▶ TASK TO CARRY OUT:
Begin with the first line of the material and write out each line exactly, ending with the line that contains "C = S.collection". Pictures are not part of the copy.

▶ DATA SHOWN:

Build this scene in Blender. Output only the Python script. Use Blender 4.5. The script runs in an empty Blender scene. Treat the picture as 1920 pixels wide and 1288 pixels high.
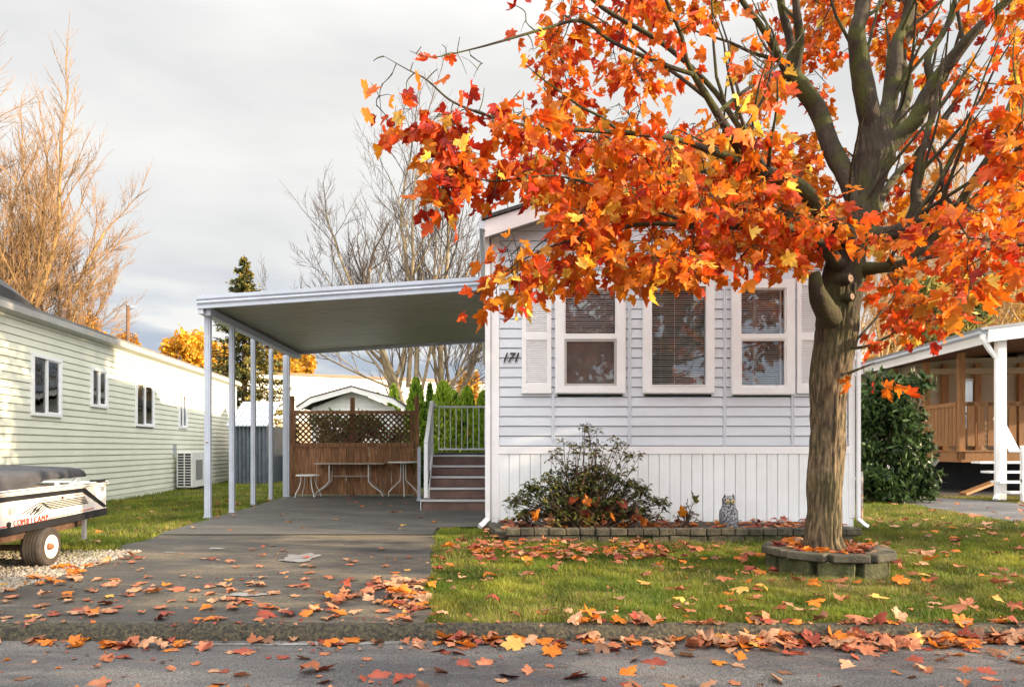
import bpy, bmesh, math, random
import numpy as np
from mathutils import Vector, Matrix, Euler, noise
R = math.radians
random.seed(7); rng = np.random.default_rng(7)
S = bpy.context.scene
C = S.collection

# ------------------------------------------------------------------ camera, world, sun, exposure
cam = bpy.data.cameras.new("camera"); cam_o = bpy.data.objects.new("camera", cam); C.objects.link(cam_o)
cam.lens = 24.0; cam.sensor_width = 36.0; cam.sensor_fit = 'HORIZONTAL'
cam.shift_x = (960-910)/1920; cam.shift_y = (840-644)/1920
cam.clip_start = 0.05; cam.clip_end = 1500
cam_o.location = (0, 0, 1.0); cam_o.rotation_euler = (R(90), 0, 0)
S.camera = cam_o
SUN_EL = 14.0; SUN_AZ = -15.0          # azimuth from +X towards +Y
sun_dir = Vector((math.cos(R(SUN_EL))*math.cos(R(SUN_AZ)), math.cos(R(SUN_EL))*math.sin(R(SUN_AZ)), math.sin(R(SUN_EL))))
sl = bpy.data.lights.new("sun", 'SUN'); sl.energy = 4.4; sl.angle = R(0.6); sl.color = (1.0, 0.77, 0.50)
so = bpy.data.objects.new("sun", sl); C.objects.link(so); so.rotation_euler = sun_dir.to_track_quat('Z', 'Y').to_euler(); so.location = (30, -8, 20)
S.view_settings.view_transform = 'Standard'; S.view_settings.look = 'None'
S.view_settings.exposure = 1.45; S.view_settings.gamma = 1.0; S.view_settings.use_curve_mapping = False
S.cycles.max_bounces = 8; S.cycles.transparent_max_bounces = 12
S.cycles.sample_clamp_indirect = 6.0

W = bpy.data.worlds.new("World"); S.world = W; W.use_nodes = True
nt = W.node_tree; nt.nodes.clear()
def N(t, ty, **kw):
    n = t.nodes.new(ty)
    for k, v in kw.items(): setattr(n, k, v)
    return n
out = N(nt, 'ShaderNodeOutputWorld'); bg = N(nt, 'ShaderNodeBackground'); bg.inputs['Strength'].default_value = 0.1
sky = N(nt, 'ShaderNodeTexSky', sky_type='NISHITA', sun_disc=False); sky.sun_elevation = R(SUN_EL); sky.sun_rotation = R(90-SUN_AZ)
tc = N(nt, 'ShaderNodeTexCoord'); sep = N(nt, 'ShaderNodeSeparateXYZ')
nt.links.new(tc.outputs['Generated'], sep.inputs[0])
mp = N(nt, 'ShaderNodeMapping'); mp.inputs['Scale'].default_value = (1.0, 1.0, 3.2); nt.links.new(tc.outputs['Generated'], mp.inputs[0])
n1 = N(nt, 'ShaderNodeTexNoise'); n1.inputs['Scale'].default_value = 2.2; n1.inputs['Detail'].default_value = 6; n1.inputs['Roughness'].default_value = .5
nt.links.new(mp.outputs[0], n1.inputs['Vector'])
r1 = N(nt, 'ShaderNodeValToRGB'); r1.color_ramp.elements[0].position = .36; r1.color_ramp.elements[0].color = (2.95, 2.92, 2.88, 1)
r1.color_ramp.elements[1].position = .60; r1.color_ramp.elements[1].color = (3.62, 3.54, 3.40, 1)
nt.links.new(n1.outputs['Fac'], r1.inputs[0])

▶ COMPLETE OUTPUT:
Build this scene in Blender. Output only the Python script. Use Blender 4.5. The script runs in an empty Blender scene. Treat the picture as 1920 pixels wide and 1288 pixels high.
import bpy, bmesh, math, random
import numpy as np
from mathutils import Vector, Matrix, Euler, noise
R = math.radians
random.seed(7); rng = np.random.default_rng(7)
S = bpy.context.scene
C = S.collection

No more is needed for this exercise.